The codex arrived here in 1669, when Count Magnus Gabriel De la Gardie, a Swedish nobleman of French ancestry, donated it to his alma mater. His hope was that it would remain there forever, and thus strengthen the historical bond between the Swedes and the Goths, a lost people believed to be their ancestors.

But the Silver Bible’s journey to Uppsala began in the sixth century, in the northern Italian city of Ravenna. The king there, Theoderic the Great, wanted to turn Ravenna into a capital city worthy of his imperial ambitions. The Silver Bible was part of his plan, and it’s clearly a book that’s meant to impress—a copy of a fourth-century translation of the Bible from Greek to Gothic, an extinct Germanic language once spoken from the Black Sea to the Atlantic Ocean and the Mediterranean. Of its original 336 parchment folios, only 187 remain today. All of them are dyed purple, a color so expensive to produce in the ancient world that it was reserved exclusively for emperors.

But by the time of his death, in 526, Theoderic’s kingdom had broken apart. Soon after his passing, Ravenna’s importance began to fade too. The Silver Bible disappeared, and for a thousand years its whereabouts were unknown.

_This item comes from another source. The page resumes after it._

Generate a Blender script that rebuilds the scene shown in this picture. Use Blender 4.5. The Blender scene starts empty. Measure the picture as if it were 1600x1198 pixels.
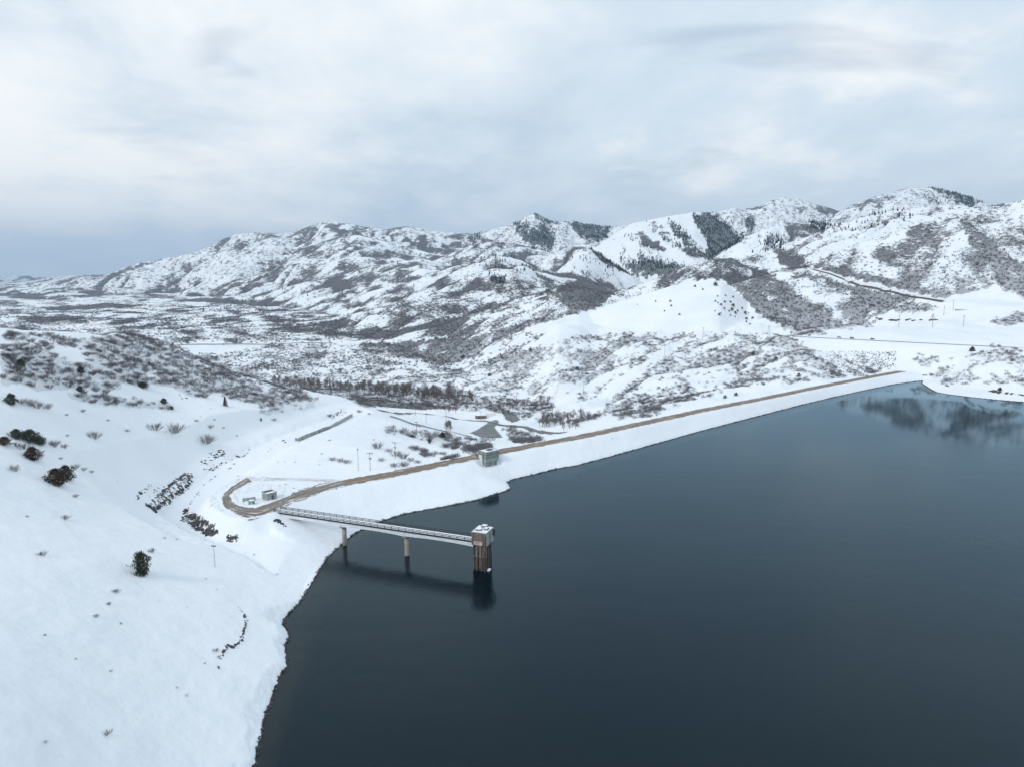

The Swedish nobleman Magnus Gabriel De la Gardie and his wife, Maria Euphrosyne of Zweibrücken, depicted in a 1653 painting.
The Swedish nobleman Magnus Gabriel De la Gardie and his wife, Maria Euphrosyne of Zweibrücken, depicted in a 1653 painting. Hendrik Münnichhoven/public domain

In the middle of the 16th century, however, the opulent bible was rediscovered—on a shelf in the library of a Benedictine monastery in Werden, Germany. No one knows for sure how or when it arrived there. Nor does anyone know who found it or broadcast its existence. What we do know is that in 1569, parts of the Gospel of Mark showed up in the Netherlands, printed in Gothic. The origin of those excerpts could only have been the Silver Bible.

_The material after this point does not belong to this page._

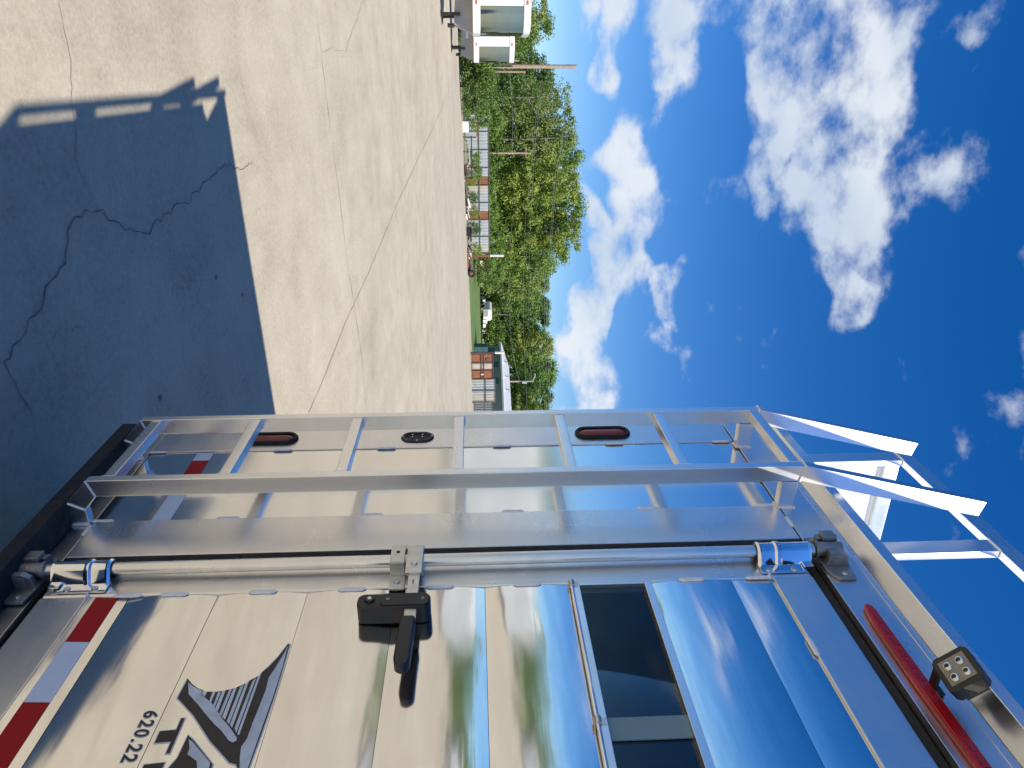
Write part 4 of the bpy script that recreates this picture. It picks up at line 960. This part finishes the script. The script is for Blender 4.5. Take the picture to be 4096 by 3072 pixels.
MB().tube([(-1.2, -.34, .05), (-1.0, -.34, .42), (.4, -.34, .46), (.7, -.34, .1)], .04, 8).build('pipe', 'galv', e)
MB().box(-1.3, .8, -.25, .25, .1, .3).build('shelf', 'dead_wood', e)
rs = random.Random(4)
def scrap(py, D, lb, n, mats_, wd, h):
    q = foot(py, D); e = empty('scrap_heap', q, R(90)); tag(e, lb, 'scrap heap')
    for k in range(n):
        x = rs.uniform(-wd, wd); z = rs.uniform(.03, h); l = rs.uniform(.15, .5)
        if k % 3 == 0: MB().box(x - l / 2, x + l / 2, -.15, .15, 0, z + .06, .01).build('block', rs.choice(mats_), e)
        else: MB().tube([(x - l, -.2 - .02 * k, z * .6), (x + l, -.2 - .02 * k, z)], rs.uniform(.025, .07), 8).build('pipe', rs.choice(mats_), e)
scrap(715, 58.5, 'dark scrap heap right of the work bench', 9, ['black_paint', 'rust_dark', 'rail_dark', 'blue_crate'], .8, .4)
scrap(775, 59, 'low heap of dark pipes in front of the weeds', 9, ['black_paint', 'rail_dark', 'dead_wood', 'rust_dark'], .7, .3)
scrap(850, 59, 'heap of rusty and chrome pipes before the second rusty sheet', 12, ['rust', 'rust_dark', 'galv', 'white_paint'], .9, .35)
scrap(985, 59, 'heap of white pipes and dark scrap by the fence end', 11, ['white_paint', 'rust_dark', 'black_paint', 'dead_wood'], .8, .42)
scrap(1060, 58.5, 'heap of rusty scrap at the foot of the pipe gate', 12, ['rust', 'rust_dark', 'black_paint', 'rail_dark'], .7, .4)
q = foot(925, 58.5); e = empty('black_box', q, R(80)); tag(e, 'tilted black box among the pipes', 'box'); MB().prism([(-.3, 0), (-.38, .3), (.25, .42), (.3, 0)], 'X', -.35, .35, .03).build('body', 'black_paint', e); MB().box(-.3, .3, -.2, .2, .40, .43).build('lid', 'rail_dark', e)
q = foot(1095, 58); e = empty('old_tyre', q, R(80)); tag(e, 'black tyre lying at the right end of the scrap', 'tyre')
mb = MB(); nn = 20; Rg = []
for k in range(nn):
    a = 2 * math.pi * k / nn; Rg.append([mb.bm.verts.new(((.22 + .09 * math.cos(b_ * math.pi / 3)) * math.cos(a), .1 * math.sin(b_ * math.pi / 3), .31 + (.22 + .09 * math.cos(b_ * math.pi / 3)) * math.sin(a))) for b_ in range(6)])
for k in range(nn):
    for j in range(6): mb.bm.faces.new((Rg[k][j], Rg[(k + 1) % nn][j], Rg[(k + 1) % nn][(j + 1) % 6], Rg[k][(j + 1) % 6]))
bmesh.ops.recalc_face_normals(mb.bm, faces=mb.bm.faces[:]); mb.build('tread', 'tyre', e)
MB().tube([(0, -.03, .31), (0, .03, .31)], .12, 14).build('rim', 'rust', e)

Seven years later, in 1576, Rudolf II ascended the throne as emperor of the Holy Roman Empire. An eccentric obsessed with the occult, Rudolf established his court at Prague Castle, where he began collecting books from all over Europe. One of the books he acquired was the Silver Bible.

The book remained in Prague until the end of the Thirty Years War. Though hostilities had ceased by the summer of 1648, the Swedish army staged a final push to strengthen its position at a peace congress then under way in Westphalia. In July, the Swedes descended on Prague, and when the city fell, a looting spree began. One of the books carted off to Sweden by the victors was the Silver Bible. Once it reached Stockholm, it became part of Queen Christina’s personal library.

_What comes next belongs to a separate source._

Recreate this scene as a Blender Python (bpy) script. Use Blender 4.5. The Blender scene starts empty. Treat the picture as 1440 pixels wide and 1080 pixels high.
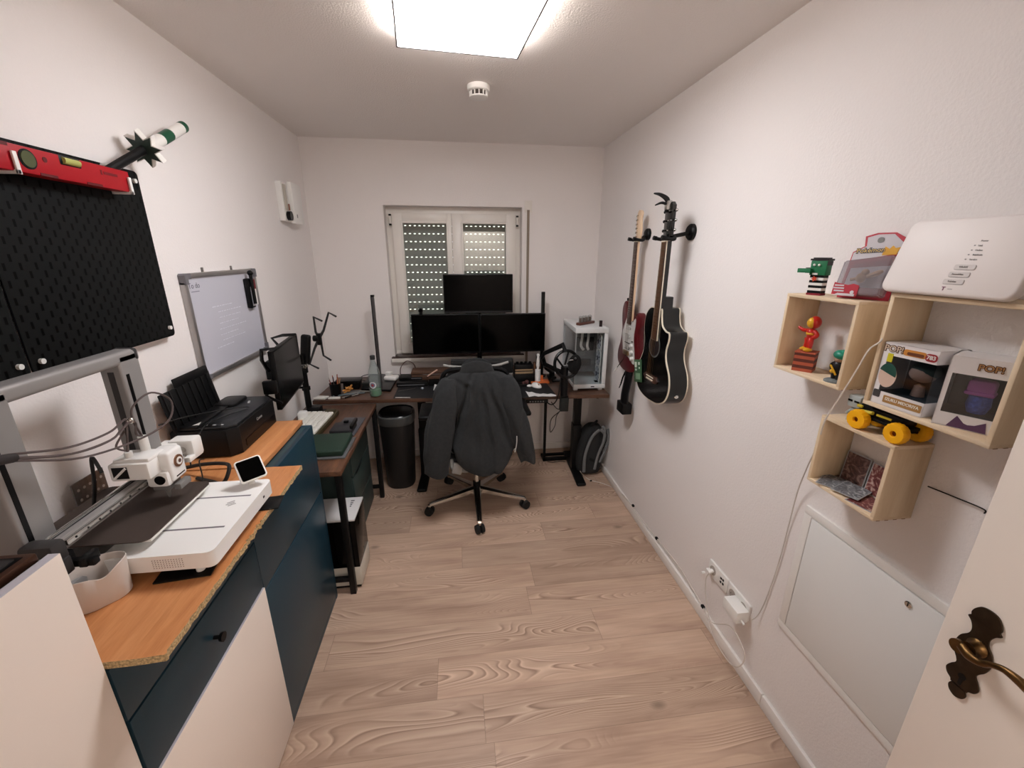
import bpy, bmesh, math, random
from mathutils import Vector, Matrix
random.seed(7)
SC = bpy.context.scene
COL = SC.collection
PI = math.pi
# ------------------------------------------------------------------ room measures (metres)
WL, WR, WB, WF, CH = -1.02, 1.11, 3.322, -0.55, 2.40     # left wall, right wall, window wall, door wall, ceiling
FPX, PITCH, YAW, ROLL, EYE = 588.307501, 0.303519189, 0.129602379, 0.00294863723, 1.66
cy_, sy_, cp_, sp_, cr_, sr_ = math.cos(YAW), math.sin(YAW), math.cos(PITCH), math.sin(PITCH), math.cos(ROLL), math.sin(ROLL)
FW = Vector((sy_*cp_, cy_*cp_, -sp_)); R0 = Vector((cy_, -sy_, 0)); U0 = R0.cross(FW)
RT = cr_*R0 + sr_*U0; UP = -sr_*R0 + cr_*U0
def P(px, py, x=None, y=None, z=None):
    """point of the photo on one wall, floor or shelf plane"""
    d = FW + RT*((px-720)/FPX) - UP*((py-540)/FPX)
    t = x/d.x if x is not None else (y/d.y if y is not None else (z-EYE)/d.z)
    return Vector((0, 0, EYE)) + d*t
# ------------------------------------------------------------------ materials
def lin(c):
    out = []
    for v in c[:3]:
        v = v/255.0
        out.append(v/12.92 if v <= .04045 else ((v+.055)/1.055)**2.4)
    return (*out, 1)
def mat(name, col, rough=.5, metal=0.0, bump=None, var=None, emit=0, trans=0, coat=0, sheen=0, ior=1.45, alpha=1, stretch=(1,1,1), spec=.5):
    m = bpy.data.materials.new(name); m.use_nodes = True
    nt = m.node_tree; b = nt.nodes['Principled BSDF']
    b.inputs['Base Color'].default_value = lin(col)
    b.inputs['Roughness'].default_value = rough
    b.inputs['Metallic'].default_value = metal
    b.inputs['IOR'].default_value = ior; b.inputs['Specular IOR Level'].default_value = spec
    if trans: b.inputs['Transmission Weight'].default_value = trans
    if coat: b.inputs['Coat Weight'].default_value = coat; b.inputs['Coat Roughness'].default_value = .08
    if sheen: b.inputs['Sheen Weight'].default_value = sheen; b.inputs['Sheen Roughness'].default_value = .6
    if alpha < 1: b.inputs['Alpha'].default_value = alpha
    if emit:
        b.inputs['Emission Color'].default_value = lin(col); b.inputs['Emission Strength'].default_value = emit
    if bump or var:
        tc = nt.nodes.new('ShaderNodeTexCoord'); mp = nt.nodes.new('ShaderNodeMapping')
        mp.inputs['Scale'].default_value = stretch
        nt.links.new(tc.outputs['Object'], mp.inputs['Vector'])
    if var:
        n = nt.nodes.new('ShaderNodeTexNoise'); n.inputs['Scale'].default_value = var[0]; n.inputs['Detail'].default_value = 5
        nt.links.new(mp.outputs[0], n.inputs['Vector'])
        r = nt.nodes.new('ShaderNodeValToRGB'); r.color_ramp.elements[0].position = .3; r.color_ramp.elements[1].position = .7
        k = var[1]; l = lin(col)
        r.color_ramp.elements[0].color = (*[v*(1-k) for v in l[:3]], 1); r.color_ramp.elements[1].color = (*[min(1, v*(1+k)) for v in l[:3]], 1)
        nt.links.new(n.outputs['Fac'], r.inputs[0]); nt.links.new(r.outputs[0], b.inputs['Base Color'])
    if bump:
        n = nt.nodes.new('ShaderNodeTexNoise'); n.inputs['Scale'].default_value = bump[0]; n.inputs['Detail'].default_value = 4
        nt.links.new(mp.outputs[0], n.inputs['Vector'])
        bp = nt.nodes.new('ShaderNodeBump'); bp.inputs['Strength'].default_value = bump[1]; bp.inputs['Distance'].default_value = bump[2] if len(bump) > 2 else .002
        nt.links.new(n.outputs['Fac'], bp.inputs['Height']); nt.links.new(bp.outputs[0], b.inputs['Normal'])
    return m
class NG:
    def __init__(s, m): s.nt = m.node_tree
    def n(s, t, **k):
        x = s.nt.nodes.new('ShaderNode'+t)
        for a, v in k.items(): setattr(x, a, v)
        return x
    def l(s, a, b): s.nt.links.new(a, b)
    def math(s, op, a, b=None):
        x = s.n('Math', operation=op)
        for i, v in enumerate((a, b)):
            if v is None: continue
            if isinstance(v, (int, float)): x.inputs[i].default_value = v
            else: s.l(v, x.inputs[i])
        return x.outputs[0]
    def ramp(s, f, stops):
        r = s.n('ValToRGB'); e = r.color_ramp.elements
        while len(e) < len(stops): e.new(.5)
        for el, (p, c) in zip(e, stops): el.position = p; el.color = c
        s.l(f, r.inputs[0]); return r.outputs[0]
    def mix(s, f, a, b, mode='MIX'):
        x = s.n('Mix', data_type='RGBA', blend_type=mode)
        for i, v in ((0, f), (6, a), (7, b)):
            if isinstance(v, (int, float)): x.inputs[i].default_value = v
            elif isinstance(v, tuple): x.inputs[i].default_value = v
            else: s.l(v, x.inputs[i])
        return x.outputs[2]
def wood_mat(name, base, dark, light, along='y', rough=.45, ring=14, amt=1.0, board=None):
    """furniture wood: grain running along one axis, optional glued boards"""
    m = bpy.data.materials.new(name); m.use_nodes = True; g = NG(m); b = m.node_tree.nodes['Principled BSDF']
    tc = g.n('TexCoord'); sx = g.n('SeparateXYZ'); g.l(tc.outputs['Object'], sx.inputs[0])
    mp = g.n('Mapping'); mp.inputs['Scale'].default_value = {'x': (1, 9, 9), 'y': (9, 1, 9), 'z': (9, 9, 1)}[along]
    g.l(tc.outputs['Object'], mp.inputs['Vector'])
    n1 = g.n('TexNoise'); n1.inputs['Scale'].default_value = ring*.35; n1.inputs['Detail'].default_value = 6; n1.inputs['Distortion'].default_value = .6
    vec = mp.outputs[0]
    if board:
        ax = {'x': 1, 'y': 0, 'z': 0}[along]
        c = g.math('FLOOR', g.math('MULTIPLY', sx.outputs[ax], 1/board))
        w = g.n('TexWhiteNoise', noise_dimensions='1D'); g.l(c, w.inputs['W'])
        ad = g.n('VectorMath', operation='ADD'); g.l(mp.outputs[0], ad.inputs[0]); sc = g.n('VectorMath', operation='SCALE'); g.l(w.outputs['Color'], sc.inputs[0]); sc.inputs['Scale'].default_value = 9
        g.l(sc.outputs[0], ad.inputs[1]); vec = ad.outputs[0]
    g.l(vec, n1.inputs['Vector'])
    col = g.ramp(n1.outputs['Fac'], [(.25, lin(dark)), (.5, lin(base)), (.75, lin(light))])
    n2 = g.n('TexNoise'); n2.inputs['Scale'].default_value = 30; n2.inputs['Detail'].default_value = 3; g.l(vec, n2.inputs['Vector'])
    col = g.mix(.25*amt, col, g.ramp(n2.outputs['Fac'], [(.35, lin(dark)), (.65, lin(light))]))
    if board: col = g.mix(g.math('MULTIPLY', w.outputs['Value'], .35), col, lin(dark))
    g.l(col, b.inputs['Base Color']); b.inputs['Roughness'].default_value = rough
    return m
# ------------------------------------------------------------------ mesh helpers (all in world coordinates)
def new(): return bmesh.new()
def _fin(bm, faces, mi):
    if mi:
        for f in faces: f.material_index = mi
def box(bm, x0, x1, y0, y1, z0, z1, bev=0, seg=2, M=None, mi=0, edges=None):
    nf = set(bm.faces)
    r = bmesh.ops.create_cube(bm, size=1)
    T = Matrix.Translation(((x0+x1)/2, (y0+y1)/2, (z0+z1)/2)) @ Matrix.Diagonal((abs(x1-x0), abs(y1-y0), abs(z1-z0), 1))
    if M is not None: T = M @ T
    bmesh.ops.transform(bm, matrix=T, verts=r['verts'])
    if bev:
        es = list({e for v in r['verts'] for e in v.link_edges})
        if edges:   # only edges parallel to an axis ('x','y','z') of the box
            ax = {'x': 0, 'y': 1, 'z': 2}[edges]; d0 = (T.to_3x3().col[ax]).normalized()
            es = [e for e in es if abs((e.verts[0].co-e.verts[1].co).normalized().dot(d0)) > .99]
        bmesh.ops.bevel(bm, geom=es, offset=bev, segments=seg, profile=.5, affect='EDGES')
    _fin(bm, [f for f in bm.faces if f not in nf], mi)
    return bm
def cyl(bm, p, q, r, r2=None, n=20, mi=0, cap=True):
    p = Vector(p); q = Vector(q); d = q-p; L = d.length
    if L < 1e-7: return bm
    nf = set(bm.faces)
    M = Matrix.Translation((p+q)/2) @ d.to_track_quat('Z', 'Y').to_matrix().to_4x4()
    bmesh.ops.create_cone(bm, cap_ends=cap, segments=n, radius1=r, radius2=r if r2 is None else r2, depth=L, matrix=M)
    _fin(bm, [f for f in bm.faces if f not in nf], mi)
    return bm
def sph(bm, c, r, s=(1, 1, 1), n=16, mi=0, R=None):
    nf = set(bm.faces)
    M = Matrix.Translation(c)
    if R is not None: M = M @ R
    M = M @ Matrix.Diagonal((*s, 1))
    bmesh.ops.create_uvsphere(bm, u_segments=n, v_segments=max(6, n//2+2), radius=r, matrix=M)
    _fin(bm, [f for f in bm.faces if f not in nf], mi)
    return bm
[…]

Magnus Gabriel De la Gardie and Queen Christina were friends, with a close relationship that went back years. But in 1653, after a falling out, the queen banished him from her court. Soon after, she converted to Catholicism, abdicated the throne, and left for Rome. Her court librarian, the Dutch scholar Isaac Vossius, joined her on the journey. Strapped for cash, the queen paid his back salary in books—one of which was the Silver Bible.

In this case, you can judge a book by its cover(s).
In this case, you can judge a book by its cover(s). Uppsala University Library/Public Domain

Meanwhile, De la Gardie’s luck turned again. Queen Christina’s successor, Charles X Gustav, was the nobleman’s brother-in-law, and he soon appointed De la Gardie chancellor of Uppsala University. De la Gardie contacted Vossius, who was then in Amsterdam, and purchased the Silver Bible for 400 marks, or $15,000 in today’s U.S. dollars.

For the next three centuries, it seemed as if the Silver Bible had found a safe home. But on April 15, 1995, the book’s existence was upended once again. Two men wearing gas masks walked into the Carolina Rediviva, smashed the bible’s glass display case, and grabbed what was inside. As they ran off, they sprayed tear gas to elude capture. A month later, the stolen goods were discovered in a deposit box at Stockholm Central Station. The perpetrators have never been identified.

Today, the Silver Bible is encased in bulletproof glass, bathed in the soft glow of a light designed to protect its ancient pages. If its benefactor De la Gardie has his way, it will remain there forever this time, in the university’s “eternal possession.”